Шрифт:
Интервал:
Закладка:
Понимание того, что у человечества есть «долг перед будущим», который не связан с прямым обменом, есть часть традиционного знания всех крестьянских культур. Индейская поговорка гласит: «Мы не получаем блага природы в наследство, мы берем их в долг у будущего». У. Р. Каттон приводит такую историю: «В 1921 году голодную общину на Волге посетил корреспондент американской газеты, собиравший материалы о России. Почти половина общины уже умерла с голоду. Смертность продолжала возрастать, и у оставшихся в живых не было никаких шансов выжить. На близлежащем поле солдат охранял огромные мешки с зерном. Американский корреспондент спросил у пожилого лидера общины, почему его люди не разоружат часового и не заберут зерно, чтобы утолить голод. Старик с достоинством отвечал, что в мешках находятся зерна для посева на следующий год. „Мы не крадем у будущего“, — сказал он» [129, с. 21].
Как показали исследования антропологов, отношение человека Запада к природе, исключающее ответственность перед будущим, не является естественным, присущим человечеству как виду. Это — продукт знания, специфической идеологии индустриализма. К. Леви-Стросс в «Структурной антропологии» пишет: «Оно [развитие Запада] предполагает безусловный приоритет культуры над природой — соподчиненность, которая не признается почти нигде вне пределов ареала индустриальной цивилизации…

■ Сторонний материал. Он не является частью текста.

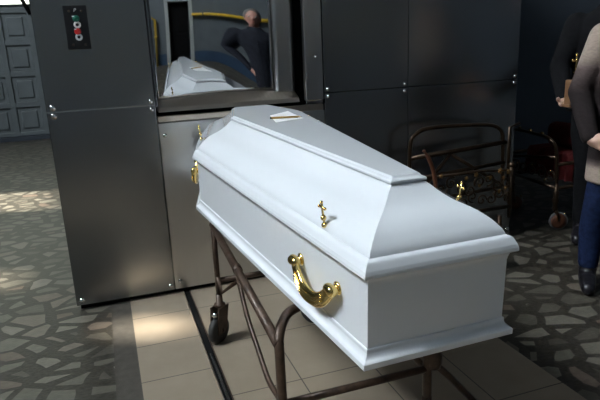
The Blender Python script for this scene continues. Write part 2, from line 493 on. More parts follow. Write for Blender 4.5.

Между народами, называемыми „примитивными“, видение природы всегда имеет двойственный характер: природа есть пре-культура и в то же время над-культура; но прежде всего это та почва, на которой человек может надеяться вступить в контакт с предками, с духами и богами. Поэтому в представлении о природе есть компонент „сверхъестественного“, и это „сверхъестественное“ находится настолько безусловно выше культуры, насколько ниже ее находится природа… Например, в случае запрета давать в долг под проценты, наложенного как отцами Церкви, так и Исламом, проявляется очень глубокое сопротивление тому, что можно назвать моделирующим наши установки „инструментализмом“ — сопротивление, далеко выходящее за рамки декларированного смысла запрета.

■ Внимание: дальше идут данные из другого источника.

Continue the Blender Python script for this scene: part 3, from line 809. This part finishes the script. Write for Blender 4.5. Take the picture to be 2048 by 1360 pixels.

Именно в этом смысле надо интерпретировать отвращение к купле-продаже недвижимости, а не как непосредственное следствие экономического порядка или коллективной собственности на землю. Когда, например, беднейшие индейские общины в Соединенных Штатах, едва насчитывающие несколько десятков семей, бунтуют против планов экспроприации, которая сопровождается компенсацией в сотни тысяч, а то и миллионы долларов, то это, по заявлениям самих заинтересованных в сделке деятелей, происходит потому, что жалкий клочок земли понимается ими как „мать“, от которой нельзя ни избавляться, ни выгодно менять…

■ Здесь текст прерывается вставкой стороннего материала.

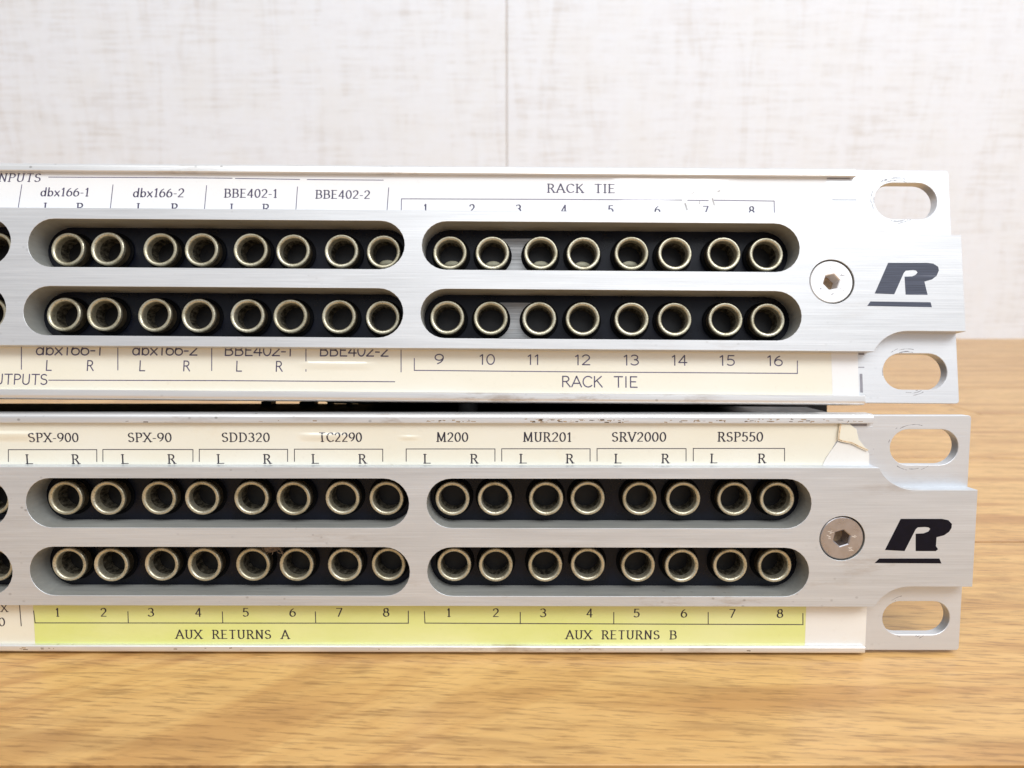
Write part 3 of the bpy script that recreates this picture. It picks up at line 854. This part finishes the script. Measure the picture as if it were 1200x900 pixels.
        for pts in LINES.get(key, []):
            polyline(mb, pts, 0.15 if key in ('UT', 'LT') else 0.17, g, 1)
        for pts, w in d['stains'].get(key, []):
            polyline(mb, pts, w, g, 2)
        o = mb.build('label_strip', [M[mat], M[d['ink']], M['smudge']], root, recalc=False)
        o['label'] = lab
    for (nm, mat, pts, y0, y1, edge) in d['flaps']:
        mb = MB()
        mb.plate(pts, [], y0, y1, 0.05)
        for a, b in edge:
            ribbon(mb, a, b, 0.36, lambda p, q: y0 - 0.006, 2, 0.05)
            polyline_rough(mb, a, b, y0 - 0.014)
        o = mb.build(nm, [M[mat], M['paper_edge'], M['paper_tan']], root)
    # body behind the front
    mb = MB()
    for bx in d['body']:
        mb.box(*bx)
    mb.build('chassis', M['black_steel'], root, smooth=False)
    for bx in d['feet']:
        mb = MB()
        mb.lathe([(bx[3], 0), (bx[3], bx[4])], 20, 0, 0, 0, True)
        mb.v = [(x + bx[0], z + bx[1], bx[2] - y) for x, y, z in mb.v]
        mb.build('rubber_foot', M['rubber'], root)
    for bx in d['lugs']:
        mb = MB()
        mb.box(*bx)
        mb.build('solder_lug', M['black_steel'], root, smooth=False)
    return root

def frange(a, b, s):
    n = max(1, int(round((b - a) / s)))
    return [a + (b - a) * k / n for k in range(n + 1)]

def polyline_rough(mb, a, b, y0):
    n = 5
    for k in range(n):
        p = [a[i] + (b[i] - a[i]) * k / n for i in (0, 1)]
        q = [a[i] + (b[i] - a[i]) * (k + 1) / n for i in (0, 1)]
        ribbon(mb, p, q, random.uniform(0.04, 0.17), lambda u, v: y0, 1, 0.02)

def measured(rows_):
    out = {}
    for k, pts in enumerate(rows_):
        for i, p in enumerate(pts):
            out[(k, 1 - i // 8, i % 8)] = p
    return out

COMMON = dict(e=BAR_END, rows=ROWS, slot_right=0.0, bar_top=BAR_TOP, bar_bottom=BAR_BOTTOM,
              end_top=END_TOP, end_bottom=END_BOTTOM, jack_u=-4.99, feet=[], lugs=[], stains={}, cut={}, flaps=[], bare=(), contacts=(), grime=((), ()), lip_round=0.75)
V0, V1 = BAR_TOP - 0.9, BAR_BOTTOM + 0.9     # the strips run a little behind the bar
la, lb, lc = LOW['ends']
cream = LOW['cream']
GL_ = LOW['lip_top'][0]
GB_ = LOW['lip_bottom'][1]
lower = dict(dict(COMMON, lip_round=0.5), grime=(((-71, -60, 14, GL_ + 0.25, GL_ + 0.6), (-51, -33, 44, GL_ + 0.15, GL_ + 0.75), (-26, -15, 20, GL_ + 0.2, GL_ + 0.6), (-12, 1, 30, GL_ + 0.2, GL_ + 0.8), (2, 9, 8, GL_ + 0.2, GL_ + 0.7), (-130, -75, 5, GL_ + 0.2, GL_ + 0.5)), ((-144, -137, 9, GB_ - 0.75, GB_ - 0.4), (-130, 0, 8, GB_ - 0.8, GB_ - 0.4))), bar_mat='bar_low', jack_v=(7.11, -5.26), meas=measured(LOW['jacks']), **{k: LOW[k] for k in ('screw', 'hole_top', 'hole_bottom', 'plate', 'lip_top', 'lip_bottom', 'lip_end', 'logo', 'channel_marks')},
    hex=18, screw_w=0.1, nicks=((150, 1.3), (175, 1.0), (8, 1.2), (-48, 1.3)), nick_mat='bright_nick', screw_mat='screw', scuffs=(13, 11), ink='ink', logo_mat='logo_black',
    strips=[('LT', 'paper_cream', -440, cream[0][0], V0, 21.3, tuple((h_[0], h_[1], ru, rv, a_) for h_, ru, rv, a_ in zip(LOW['hl'], (4.6, 1.5, 5.5), (0.42, 0.26, 0.5), (0.23, 0.14, 0.27))), 'aged cream paper strip printed with equipment names above the sockets'),
            ('LB', 'paper_cream', -440, la, -20.3, V1, (), 'cream paper strip ending beside the yellow label'),
            ('LY', 'paper_yellow', la + 0.01, lb, -20.3, V1, (), 'yellow paper strip printed AUX RETURNS A and B'),
            ('LE', 'paper_tape', lb + 0.01, lc, -20.3, V1, (), 'blank whitish strip at the right end below the sockets')],
    cut={'LT': [(cream[0][0], V0)] + cream + [(cream[-1][0], 21.3), (cream[0][0], 21.3)]},
    flaps=[('channel_end', 'ear', LOW['tape'], W_LABEL + 0.03, W_LABEL + 0.06, ()),
           ('torn_label_curl', 'paper_cream', LOW['curl'], W_LABEL - 0.35, W_LABEL - 0.2,
            [(LOW['curl'][k], LOW['curl'][(k + 1) % 10]) for k in range(4, 10)]),
           ('tape_flap', 'paper_tape', LOW['flap'], W_LABEL - 0.12, W_LABEL - 0.06, ())],
    body=((U_LEFT + 16, 8.0, 4.5, 14, 15.0, 20.5), (U_LEFT + 16, 14.0, 14, 40, 15.0, 20.5), (U_LEFT + 16, 4.5, 6.5, 39.9, 2.0, 14.9), (-90, 22.0, 40, 84, 14.0, 20.45), (-90, 3.0, 40, 84, 2.0, 13.9), (U_LEFT + 16, 3.0, 40, 84, -13.0, 1.9), (U_LEFT + 16, 4.5, 6.5, 39.9, -17.0, 1.9), (U_LEFT + 16, 8.0, 4.4, 5.2, -21.54, -17.1)),  # last box: black skirt added to darken the contact line under the lip
    lugs=((-112, -109.6, 37, 39.9, 20.51, 21.3), (-103, -99.5, 37, 39.9, 20.51, 21.2), (-96.5, -95.6, 37, 39.9, 20.51, 21.2), (-92, -91.2, 37, 39.9, 20.51, 21.4)))

upper = dict(COMMON, bar_mat='bar_top', jack_v=(6.52, -5.74), meas=measured(UP['jacks']), **{k: UP[k] for k in ('screw', 'hole_top', 'hole_bottom', 'plate', 'lip_top', 'lip_bottom', 'lip_end', 'logo', 'channel_marks')},
    hex=12, screw_w=0.15, nicks=((92, 0.8), (33, 0.8), (215, 0.8), (270, 0.7), (-40, 0.6)), nick_mat='scuff', screw_mat='screw_lit', scuffs=(30, 12), ink='pale_ink', logo_mat='logo_worn', bare=(0, 1),
    contacts=((0, 1, 7), (0, 0, 0), (0, 0, 1), (0, 0, 2), (0, 0, 3), (0, 0, 4)),
    strips=[('UT', 'paper_white', -440, UP['ends'][0], V0, 21.5, (), 'white paper strip printed with inputs and RACK TIE above the sockets'),
            ('UB', 'paper_cream', -440, UP['ends'][1], -19.9, V1, ((UP['hl'][0][0], UP['hl'][0][1], 7.0, 0.42, 0.15),), 'cream paper strip printed with outputs and RACK TIE below the sockets'),
            ('UE', 'paper_white', UP['ends'][1] + 0.01, UP['ends'][2], -19.9, V1, (), 'blank white strip end below the sockets')],
    stains={'UT': [(s_, w_) for s_, w_ in zip(UP['smudge'], (0.3, 0.1, 0.12, 0.25, 0.2, 0.1))]},
    body=((U_LEFT + 16, 3.0, 6.5, 60.0, -16.6, 9.5), (-86, 5.0, 4.4, 11.0, -21.3, -16.7)),  # second box: black filler added to darken the shaded gap below
    feet=((-60.0, 8.0, -21.3, 1.9, 2.5), (-380.0, 8.0, -21.3, 1.9, 5.2)))

patch_panel('patch_panel', 'lower aluminium patch panel standing on the boards, with the yellow AUX RETURNS strip', LOWER_POSE, lower)
patch_panel('patch_panel', 'upper aluminium patch panel stacked on the other, with white RACK TIE strip', UPPER_POSE, upper)

# a wad of fluff caught at the top of a slot
mb = MB()
bmx = bmesh.new()
bmesh.ops.create_icosphere(bmx, subdivisions=3, radius=1.0)
for v_ in bmx.verts:
    k = 1 + random.uniform(-0.35, 0.35)
    v_.co = Vector((v_.co.x * 1.9 * k, v_.co.y * 0.9 * k, v_.co.z * 0.75 * k * (1.2 - 0.4 * v_.co.x)))
bmx.verts.ensure_lookup_table()
ids = [mb.vert(*v_.co) for v_ in bmx.verts]
for f_ in bmx.faces:
    mb.face([ids[v_.index] for v_ in f_.verts])
bmx.free()
for k in range(26):
    a = Vector((random.uniform(-1.8, 1.8), random.uniform(-0.9, 0.3), random.uniform(-0.6, 0.5)))
    d_ = Vector((random.uniform(-1, 1), random.uniform(-0.6, 0.2), random.uniform(-0.8, 0.5)))
    pts = [a + d_ * (0.5 * q) + Vector((random.uniform(-.2, .2), random.uniform(-.2, .2), random.uniform(-.2, .2))) for q in range(4)]
    for p, q in zip(pts, pts[1:]):
        n_ = (q - p).cross(Vector((0, 1, 0))).normalized() * 0.045
        o_ = Vector((0, 0.06, 0))
        i = [mb.vert(*(p + n_)), mb.vert(*(q + n_)), mb.vert(*(q - n_)), mb.vert(*(p - n_)), mb.vert(*(p + o_)), mb.vert(*(q + o_))]
        mb.face((i[0], i[1], i[2], i[3]))
        mb.face((i[0], i[4], i[5], i[1]))
        mb.face((i[3], i[2], i[5], i[4]))
lint = mb.build('dust_fluff', M['lint'], None, recalc=False)
lint.location = (Vector(LOWER_POSE[0]) + Matrix(LOWER_POSE[1]) @ Vector((-97.4, 3.6, -2.1))) * MM
lint['label'] = 'brown wad of dust fluff caught above two sockets of the lower panel'
lint['category'] = 'fluff'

В этих случаях речь идет именно о принципиальном превосходстве, которое отдается природе над культурой. Это знала в прошлом и наша цивилизация, и это иногда выходит на поверхность в моменты кризисов или сомнений, но в обществах, называемых „примитивными“, это представляет собой' очень прочно установленную систему верований и практики» [26, с. 301–302].
Тот факт, что принятие доктрины «общества знания» как системы постиндустриальных установок нисколько не изменили отношения к природе как ключевого блока мировоззренческой матрицы Запада, говорит современная экономическая практика. «Политбюро» мировой рыночной экономики — институты Бреттон-Вудс (МВФ и Всемирный банк) — продолжают не только использовать, но и распространять использование разрушительной для биосферы модели. Предпринятая под давлением экологических движений (и даже Конгресса США) «зеленая маскировка» означала лишь смену фразеологии и создание в МВФ и Всемирном банке «экологических подразделений», служащих ширмой. Не было даже речи о том, чтобы пересмотреть или хотя бы обсудить фундаментальные положения модели развития рыночной экономики.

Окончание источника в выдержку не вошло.